Earlier this year, the Federal environment minister, Greg Hunt, gave approval certain areas to be logged within Murray Valley National Park in NSW over the next five years – the first time such logging has been approved in such a highly protected Australian forest.

River red gum cross section

A felled river red gum in Millewa Forest.

Despite concerns voiced by various environmental groups, the logging trial has recently begun, with Friends of the Earth Australia (FoE) activists documenting the proceedings at one plot in the Millewa Forest.

“These pictures confirm that so-called ‘ecological thinning’ is just a foot in the door for logging in New South Wales’ National Parks,” said FoE’s River Country Campaign coordinator Morgana Russell.

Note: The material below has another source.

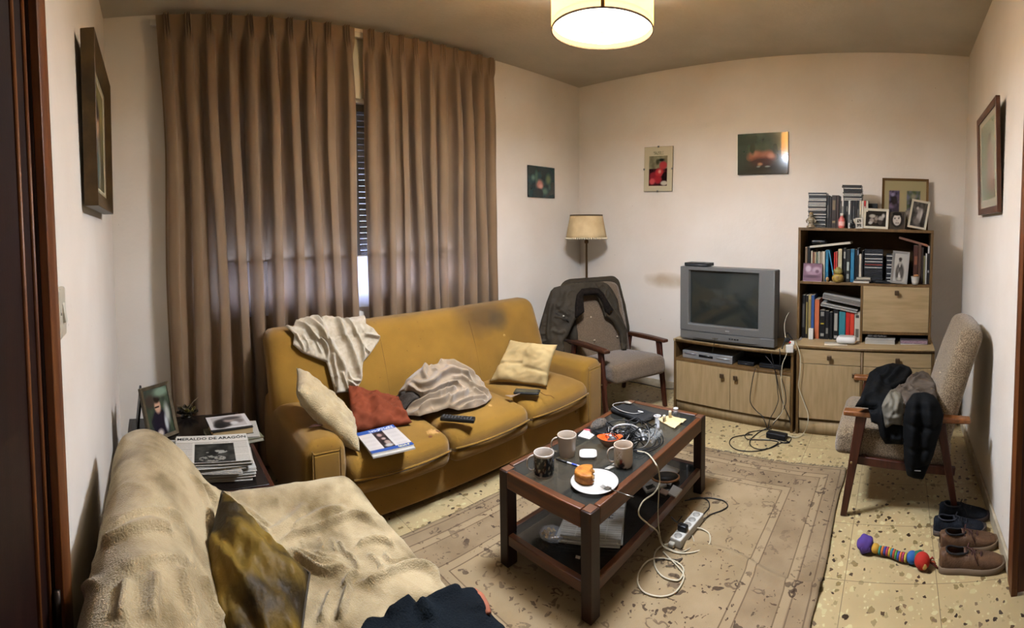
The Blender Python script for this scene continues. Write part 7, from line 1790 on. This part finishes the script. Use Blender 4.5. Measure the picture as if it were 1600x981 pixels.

“The mechanical harvesting machinery, log trucks, timber stockpiles and devastated understorey vegetation speak for themselves. This is logging by stealth,” she said.

River red gums in the Murray Valley National Park are part of a Ramsar-listed wetland, achieving their highly protected status in 2010.

The tree-felling initiative is claimed to be scientific, with the NSW government citing the risk to these trees during extended drought periods, but environmentalists say there would be no risk to the trees if their sources of water weren’t being compromised by industry and agriculture.

“The science on red gum forest health tells us that water is the key to their survival. Over-extraction of water for irrigation, river regulation and lack of adequate environmental flows are the drivers of declining health in these forests. Logging is not a viable or sustainable solution to address these problems. Logging in National Parks simply appeases interest groups at a cost to all Australians and our environment,” said Russell.